Hi all,
For several reasons I've been working on a bit of code that I named "basket". It's almost at the point where the brave members of the general public should be aware that it exists as a potential option in the privacy toolbox, though using it in any capacity beyond testing on a loopback device IS CURRENTLY ACTIVELY DISCOURAGED unless users are comfortable debugging it (This means, DO NOT USE IT. I will likely break backward compatibility in the future, and you will be sad.).
"basket" is my stab at designing something that significantly increases Tor's resistance to upcoming/future attacks, by providing a link layer cryptographic handshake that uses post-quantum cryptographic primitives and defenses against website fingerprinting (and possibly e2e correlation) attacks.
For the ease of development it is in the form of a pluggable transport with the expected tradeoffs (you must absolutely trust your Bridge, since both features only run to the Bridge). It is worth noting that it is anything but subtle, and it is blatantly obvious that a given connection is speaking "basket" as no attempt was made to obfuscate the handshake.
The link layer handshake works roughly like thus: Setup: * Bob generates a long term SPHINCS256 keypair s,S used to sign responses.
The handshake: 1. Alice generates a Curve25519 keypair x,X and a NTRUEncrypt EES1171EP1 keypair n,N. 2. Alice sends X | N to Bob. 3. Bob generates a Curve25519 keypair y,Y, and calculates Curve25519(y,X) as the shared secret. 4. Bob sends NTRUEncrypt(N,Y) | S | SPHINCS256(s, ntru_ciphertext | S) to Alice. 5. Alice verifies the SPHINCS256 signature (Alice's copy of S is saved/trusted in a Trust-On-First-Use manner), and decrypts the NTRU ciphertext to obtain Y. 6. Alice calculates Curve25519(x,Y) as the shared secret.

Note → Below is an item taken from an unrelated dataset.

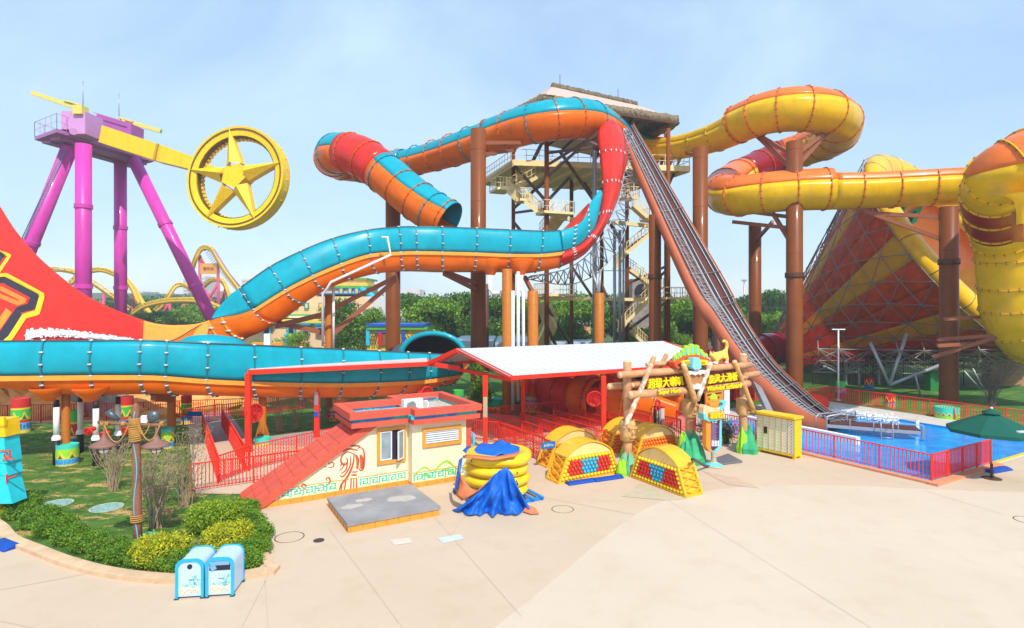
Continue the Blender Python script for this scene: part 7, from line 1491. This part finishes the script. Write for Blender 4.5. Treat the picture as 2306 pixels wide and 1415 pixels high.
def bush(px, py, rx, h, label, mats, n=5200, s=.036, group=None, dy=0, seed=0, z=0, name='bush'):
    c = G(px, py); c.y += dy; R = random.Random(seed or int(px)); t = thing(name, label, 'bush', c, group); mb = MB()
    for k in range(7):
        a = R.random()*6; q = (c.x+cos(a)*rx*.35, c.y+sin(a)*rx*.35, h*.52+R.uniform(-.06, .08)*h); leaves(mb, q, rx*.68, rx*.68, h*.50, n//7, s, R, .55, mi=tuple(range(len(mats))))
    leaves(mb, (c.x, c.y, h*.35), rx, rx, h*.42, n//3, s, R, .6, mi=tuple(range(len(mats)))); mb.build('foliage', mats, t)
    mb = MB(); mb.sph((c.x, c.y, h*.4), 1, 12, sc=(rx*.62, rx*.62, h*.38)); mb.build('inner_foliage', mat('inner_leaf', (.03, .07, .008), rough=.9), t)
    mb = MB()
    for k in range(7): a = k*.9; mb.cyl(c, c+V((cos(a)*rx*.5, sin(a)*rx*.5, h*.6)), .02, .008, n=5)
    mb.build('stems', STEM, t)
GYB = 'rounded bushes in the planting bed'
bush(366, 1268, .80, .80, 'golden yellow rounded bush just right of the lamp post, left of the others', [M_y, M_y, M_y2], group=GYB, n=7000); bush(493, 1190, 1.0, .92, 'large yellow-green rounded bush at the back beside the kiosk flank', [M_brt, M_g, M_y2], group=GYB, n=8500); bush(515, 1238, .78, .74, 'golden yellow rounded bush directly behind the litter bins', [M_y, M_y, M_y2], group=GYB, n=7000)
# hedge: a chain of clipped low plants
GH = 'low clipped hedge plants along the kerb'
hp = [(12, 1150), (45, 1165), (80, 1186), (118, 1205), (158, 1222), (200, 1238), (243, 1252), (285, 1264), (330, 1273), (375, 1280), (418, 1284), (545, 1262), (575, 1248), (580, 1215), (568, 1185), (552, 1160), (20, 1140), (60, 1150), (100, 1175), (140, 1195), (555, 1278)]
hl = ['first', 'second', 'third', 'fourth', 'fifth', 'sixth', 'seventh', 'eighth', 'ninth', 'tenth', 'eleventh']
for i, (x, y) in enumerate(hp):
    if i < 11: lb = 'low green hedge plant, %s along the kerb from the teal totem' % hl[i]
    else: lb = {11: 'low green hedge plant right behind the right litter bin', 12: 'green hedge plant at the right corner of the bed', 13: 'green hedge plant on the right side of the bed, second from the corner', 14: 'green hedge plant on the right side of the bed near the kiosk flank', 15: 'green hedge plant touching the foot of the kiosk flank', 16: 'inner hedge plant directly under the teal totem', 17: 'inner hedge plant, second from the teal totem', 18: 'inner hedge plant, third from the teal totem', 19: 'inner hedge plant, fourth from the teal totem', 20: 'hedge plant at the very right tip of the bed'}[i]
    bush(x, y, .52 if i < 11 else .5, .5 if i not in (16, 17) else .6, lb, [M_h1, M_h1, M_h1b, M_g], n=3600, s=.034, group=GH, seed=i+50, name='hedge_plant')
def shrub(px, py, h, spread, label, nst=26, leafn=0, seed=1, group='bare twiggy shrubs', bark=None, tops=True, leafm=None, ls=.03, lz=(.5, 1.0)):
    c = G(px, py); R = random.Random(seed); t = thing('shrub', label, 'shrub', c, group); mb = MB(); tips = []
    for k in range(nst):
        a = R.random()*6.28; sp_ = spread*R.uniform(.25, 1); hh = h*R.uniform(.6, 1); b = c+V((R.gauss(0, .09), R.gauss(0, .09), 0)); m1 = b+V((cos(a)*sp_*.25, sin(a)*sp_*.25, hh*.4)); e = b+V((cos(a)*sp_, sin(a)*sp_, hh)); pts = [V(p) for p in crom([tuple(b), tuple(m1), tuple(m1.lerp(e, .5)+V((R.gauss(0, .05), R.gauss(0, .05), 0))), tuple(e)], 3)]
        mb.tube(pts, [.012*(1-i/len(pts))+.004 for i in range(len(pts))], 4, caps=False); tips.append(e)
        for j in range(5 if tops else 2):
            q = pts[R.randint(3, len(pts)-1)]; e2 = q+V((R.gauss(0, .22), R.gauss(0, .22), R.uniform(.05, .4)))*spread; mb.tube([q, q.lerp(e2, .5)+V((0, 0, .04)), e2], [.008, .006, .003], 3, caps=False); tips.append(e2)
    mb.build('stems', bark or mat('dry_twig', (.42, .30, .19), rough=.9), t)
    if leafn:
        mb = MB()
        for k in range(leafn): q = R.choice(tips); q = q+V((R.gauss(0, .14), R.gauss(0, .14), R.gauss(-.1, .18))); leaves(mb, q, .05, .05, .05, 1, ls, R, 0)
        mb.build('foliage', leafm or leafmat('sparse_leaf', (.10, .15, .04), (.26, .32, .10), 3), t)
    return t
shrub(255, 1105, 2.1, .95, 'bare shrub left of the lamp post, near the round covers', 34, 160, 21)
shrub(352, 1190, 2.5, .75, 'tall bare shrub immediately right of the lamp post, propped with short stakes', 38, 700, 22)
shrub(415, 1142, 2.8, .8, 'tall half-leafy shrub against the red ramp railing', 30, 1400, 23)
shrub(338, 1120, 1.8, .7, 'half-leafy shrub behind the lamp post', 24, 1000, 24)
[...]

NB: Some details omitted for brevity.
Passive attackers see Alice's Curve25519 public key, Alice's NTRUEncrypt public key, Bob's SPHINCS256 public key, a NTRUEncrypt ciphertext, and SPHINCS256 signature. Obtaining the link's ephemeral session key requires decrypting the NTRUEncrypt ciphertext (to obtain Bob's Curve25519 public key), and reversing the scalar base multiply on one of X and Y.
Active man-in-the-middle attackers need to be able to forge SPHINCS256 signatures to substitute their own NTRUEncrypt-ed payload to mount an attack (Alice's request is also validated/protected but it's one of the details omitted, read the code).

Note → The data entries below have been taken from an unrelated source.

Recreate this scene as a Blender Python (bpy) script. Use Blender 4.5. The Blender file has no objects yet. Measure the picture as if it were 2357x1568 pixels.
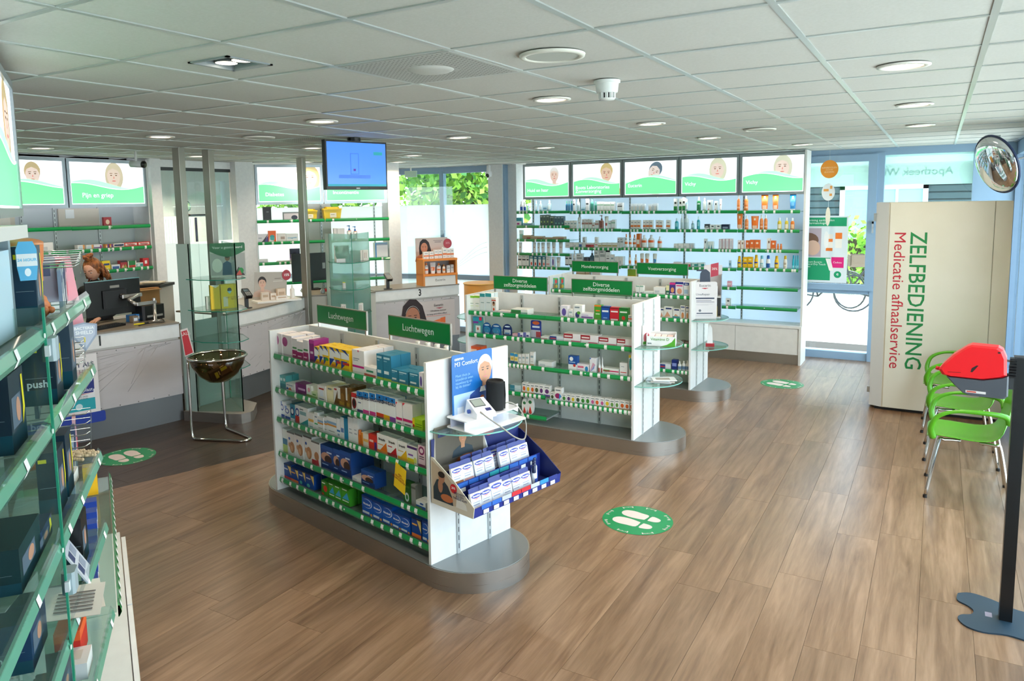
import bpy, math, random
from mathutils import Matrix, Vector
random.seed(7)
PI = math.pi
scene = bpy.context.scene
COL = scene.collection
# ------------------------------------------------------------------ camera
cam_data = bpy.data.cameras.new('camera')
cam = bpy.data.objects.new('camera', cam_data); COL.objects.link(cam)
def _rot(rx, ry, rz):
    return Matrix.Rotation(rz, 3, 'Z') @ Matrix.Rotation(rx, 3, 'X') @ Matrix.Rotation(ry, 3, 'Y')
_R = _rot(-0.113, 0.018, 0.544)
_r, _f, _u = _R.col[0], _R.col[1], _R.col[2]
_m = Matrix(((_r[0], _u[0], -_f[0], 1.0686), (_r[1], _u[1], -_f[1], -3.1326), (_r[2], _u[2], -_f[2], 2.1536), (0, 0, 0, 1)))
cam.matrix_world = _m
cam_data.sensor_width = 36.0
cam_data.lens = 1730.886 / 2357 * 36
cam_data.shift_x = 0.02772
cam_data.shift_y = -0.05123
cam_data.clip_start = 0.05
scene.camera = cam
# ------------------------------------------------------------------ world, sun, exposure
scene.view_settings.view_transform = 'Standard'
scene.view_settings.look = 'None'
scene.view_settings.gamma = 1.0
scene.view_settings.use_curve_mapping = False
scene.view_settings.exposure = -0.12
world = bpy.data.worlds.new('sky'); scene.world = world; world.use_nodes = True
wn = world.node_tree.nodes; wl = world.node_tree.links
bg = wn['Background']
wtc = wn.new('ShaderNodeTexCoord'); wsep = wn.new('ShaderNodeSeparateXYZ'); wramp = wn.new('ShaderNodeValToRGB')
wl.new(wtc.outputs['Generated'], wsep.inputs[0]); wl.new(wsep.outputs['Z'], wramp.inputs[0])
wramp.color_ramp.elements[0].position = 0.0; wramp.color_ramp.elements[0].color = (0.93, 0.96, 1.0, 1)
wramp.color_ramp.elements[1].position = 0.6; wramp.color_ramp.elements[1].color = (0.62, 0.80, 1.0, 1)
wl.new(wramp.outputs[0], bg.inputs[0]); bg.inputs[1].default_value = 9.0
sun_data = bpy.data.lights.new('sun', 'SUN'); sun_data.energy = 12.0; sun_data.angle = 0.01; sun_data.color = (1.0, 0.95, 0.86)
sun = bpy.data.objects.new('sun', sun_data); COL.objects.link(sun)
sun.rotation_euler = Vector((-0.15, 0.45, 1.0)).to_track_quat('Z', 'Y').to_euler()
cy = scene.cycles
cy.max_bounces = 9; cy.diffuse_bounces = 5; cy.glossy_bounces = 4; cy.transmission_bounces = 6; cy.transparent_max_bounces = 28
cy.sample_clamp_indirect = 6.0; cy.caustics_reflective = False; cy.caustics_refractive = False
LAMP_W = 10.0
# ------------------------------------------------------------------ materials
def lin(h):
    h = h.lstrip('#'); c = [int(h[i:i+2], 16) / 255 for i in (0, 2, 4)]
    return tuple((x / 12.92 if x <= 0.04045 else ((x + 0.055) / 1.055) ** 2.4) for x in c) + (1.0,)
_mc = {}
def mat(h, rough=0.45, metal=0.0, emit=0.0, alpha=1.0, coat=0.0):
    k = (h, rough, metal, emit, alpha, coat)
    if k in _mc: return _mc[k]
    m = bpy.data.materials.new('mat_%s' % h); m.use_nodes = True
    b = m.node_tree.nodes['Principled BSDF']
    b.inputs['Base Color'].default_value = lin(h); b.inputs['Roughness'].default_value = rough
    b.inputs['Metallic'].default_value = metal
    if coat: b.inputs['Coat Weight'].default_value = coat
    if emit:
        b.inputs['Emission Color'].default_value = lin(h); b.inputs['Emission Strength'].default_value = emit
    if alpha < 1: b.inputs['Alpha'].default_value = alpha
    m.diffuse_color = lin(h)
    _mc[k] = m; return m
def nmat(name, build):
    if name in _mc: return _mc[name]
    m = bpy.data.materials.new(name); m.use_nodes = True
    nt = m.node_tree; nt.nodes.clear(); out = nt.nodes.new('ShaderNodeOutputMaterial')
    build(nt, out); _mc[name] = m; return m
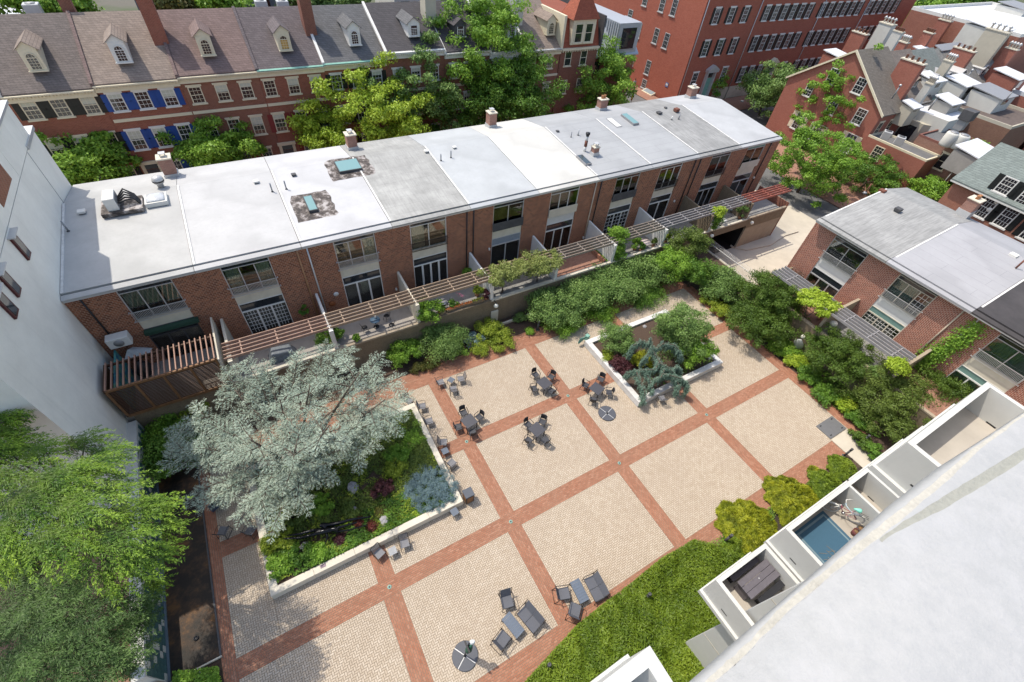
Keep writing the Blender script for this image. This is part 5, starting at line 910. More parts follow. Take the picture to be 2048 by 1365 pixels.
def crown_clumps(c, R, n, cr, r=nr, low=-.5, spiky=0.0):
    """n sub clump centres inside an ellipsoid crown, uneven outline"""
    cs = []; rs = []
    while len(cs) < n:
        d = unit(r.normal(0, 1, (1, 3)))[0]
        if d[2] < low: continue
        q = (.25 + .75 * r.random() ** .5) * (1 + r.normal(0, .09 + spiky)); cs.append(np.array(c) + d * q * np.array(R)); rs.append(cr * r.uniform(.6, 1.25))
    return cs, rs
LM = dict(
 maple=leafmat('leaf_deep_green', (.029, .073, .016), (.081, .179, .033), (.188, .309, .065)), bright=leafmat('leaf_bright_green', (.043, .122, .018), (.143, .272, .043), (.286, .429, .086)),
 yellow=leafmat('leaf_yellow_green', (.078, .130, .016), (.195, .260, .033), (.364, .403, .078)), olive=leafmat('leaf_olive', (.043, .070, .020), (.094, .140, .035), (.187, .234, .078)),
 grey=leafmat('leaf_grey_green', (.057, .114, .045), (.130, .220, .081), (.260, .357, .163)), dark=leafmat('leaf_dark_shrub', (.025, .055, .013), (.068, .127, .025), (.135, .195, .047)),
 bronze=leafmat('leaf_bronze_green', (.033, .039, .013), (.078, .098, .026), (.156, .117, .046)), burg=leafmat('leaf_burgundy', (.03, .008, .012), (.075, .02, .028), (.13, .05, .05)), red=leafmat('leaf_red', (.05, .01, .01), (.1, .02, .018), (.18, .045, .03)),
 silver=leafmat('needle_silver_green', (.06, .095, .07), (.215, .285, .225), (.44, .52, .42), .12), bluegreen=leafmat('needle_blue_green', (.05, .1, .07), (.13, .22, .165), (.24, .34, .27), .12),
 spruce=leafmat('needle_blue_spruce', (.045, .085, .095), (.11, .18, .2), (.2, .29, .31), .12), hinoki=leafmat('scale_golden_green', (.005, .02, .003), (.055, .14, .013), (.33, .45, .055), .12),
 pine=leafmat('needle_pine', (.012, .03, .01), (.04, .085, .028), (.15, .24, .085), .15), juniper=leafmat('scale_juniper', (.039, .078, .010), (.111, .169, .018), (.221, .280, .039), .25), gold=leafmat('scale_gold_juniper', (.045, .07, .008), (.18, .21, .018), (.42, .4, .045), .3),
 lime=leafmat('leaf_lime', (.117, .195, .019), (.286, .390, .046), (.468, .546, .104)), pale=leafmat('leaf_pale_vine', (.1, .13, .04), (.22, .26, .1), (.36, .37, .2)), orange=leafmat('petal_orange', (.2, .04, .01), (.4, .1, .02), (.55, .2, .05)), white=leafmat('petal_white', (.5, .5, .45), (.6, .6, .6), (.7, .7, .7)), pink=leafmat('petal_pink', (.2, .02, .08), (.4, .06, .16), (.6, .3, .4)))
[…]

As NTRUEncrypt is patent encumbered, there also is a handshake mode that removes the experimental post-quantum cryptography and uses Ed25519/Curve25519.

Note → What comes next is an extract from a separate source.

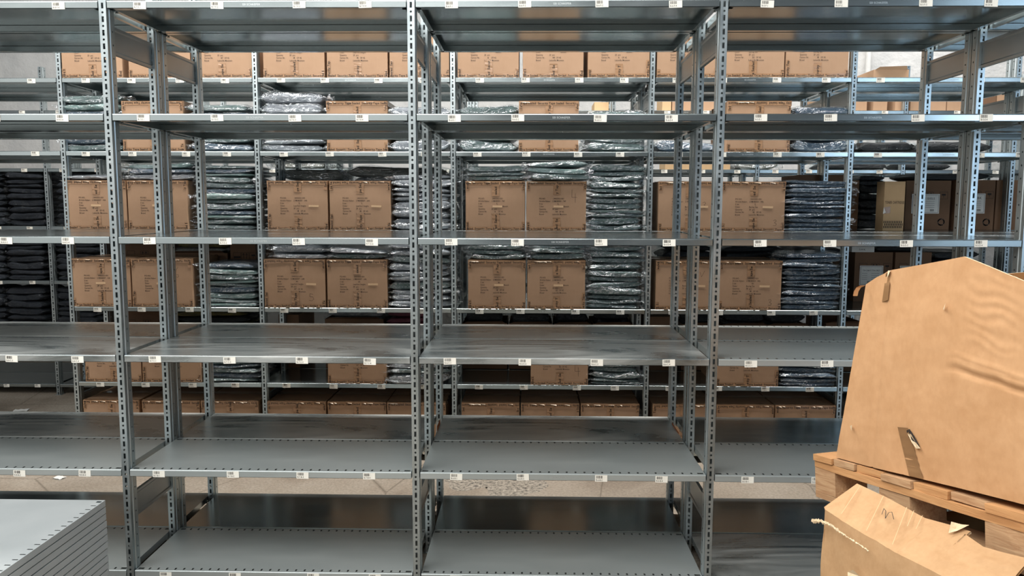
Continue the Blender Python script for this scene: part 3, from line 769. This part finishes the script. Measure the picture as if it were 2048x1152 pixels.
# ------------------------------------------------------------------ foreground: cartons on pallets, right
UDIR = Vector((.27, -.95, 0)).normalized(); VDIR = Vector((.95, .27, 0)).normalized()
L0 = at_y(1628, 907, 2.55)
PN = Vector((-VDIR.x, -VDIR.y, 0))                 # normal of the pallet's left side
RP = at_plane(2008, 1017, L0, PN)                  # nearer end of the same top edge
u3 = (RP - L0).normalized(); w3 = VDIR.copy(); n3 = w3.cross(u3).normalized()
if n3.z < 0: n3 = -n3
def loc_s(px, py): return (at_plane(px, py, L0, PN) - L0).dot(u3)
PL = .86; PD = .80
pm = Matrix((u3, w3, n3)).transposed().to_4x4(); pm.translation = L0
pal = empty('wooden_pallet', (0, 0, 0)); pal.matrix_world = pm
tag(pal, 'tilted wooden pallet between the two big cartons at lower right', 'pallet')
def pbox(a, b, m_=None, rough=.0, seg=1):
    mb = MB(); mb.box(a, b); return mb
def plank(name, a, b, m_, seed):
    rnd = random.Random(seed); mb = MB()
    nx = 6; x0, y0, z0 = a; x1, y1, z1 = b
    long_u = (x1 - x0) > (y1 - y0)
    ring = []
    for k in range(nx + 1):
        f = k / nx; j = lambda: rnd.uniform(-.0018, .0018)
        if long_u:
            x = x0 + (x1 - x0) * f; ring.append([(x, y0 + j(), z0 + j()), (x, y1 + j(), z0 + j()), (x, y1 + j(), z1 + j()), (x, y0 + j(), z1 + j())])
        else:
            y = y0 + (y1 - y0) * f; ring.append([(x1 + j(), y, z0 + j()), (x0 + j(), y, z0 + j()), (x0 + j(), y, z1 + j()), (x1 + j(), y, z1 + j())])
    vs = [p for r in ring for p in r]; fs = [(3, 2, 1, 0)] + [(nx * 4 + q for q in range(4))]
    fs = [(0, 1, 2, 3)[::-1], tuple(nx * 4 + q for q in range(4))]
    for k in range(nx):
        for q in range(4):
            fs.append((k * 4 + q, k * 4 + (q + 1) % 4, k * 4 + 4 + (q + 1) % 4, k * 4 + 4 + q))
    mb.add(vs, fs); return mb.build(name, [m_], pal)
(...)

The fingerprinting defenses are in the form of the CS-BuFLO algorithm in CTST (Client total, Server total) mode, without the application level hinting based optimizations to reduce bandwidth consumption (See: http://www3.cs.stonybrook.edu/~rob/papers/csbuflo.pdf). As a minor implementation refinement, "basket" uses the kernel information as described in the KIST paper to be more responsive to changing network conditions. Most of the CS-BuFLO parameters were adjusted in an attempt to compensate for the lack of said application level hinting, but "basket"'s CS-BuFLO implementation is still a lot more expensive than the one presented in the paper.
The code: http://github.com/yawning/basket
Notes: * The PQ crypto primitives used are ports to Go by yours truly based on the reference implementations. It is both possible and likely that I messed something up, so users should decide between trusting my implementations and using a handshake based on classical algorithms. * The "basket" handshake consumes a non-trivial amount of CPU on the server side due to the SPHINCS256 implementation being relatively unoptimized. * CS-BuFLO is EXTREMELY BANDWIDTH INTENSIVE, and if adversaries can observe the Bridge's upstream, it likely can be broken, especially if the Bridge is only servicing a handful of users. Running the defense end-to-end (or even to the middle relay) is *extremely* non-trivial, though that would be required if something more comprehensive is desired. * The KIST code is platform specific, and I only wrote the Linux version. If this ends up being useful to people, support for other platforms is possible. * "basket" was never written to be a general use transport, though it sits somewhere between obfsproxy-wfpadtools (a pure research framework) and obfs4proxy (something that is intended to be used in production) in terms of completeness.
Thanks to Marc Juarez (KU Leuven) and Mike Perry for inspiration to write the CS-BuFLO component of "basket".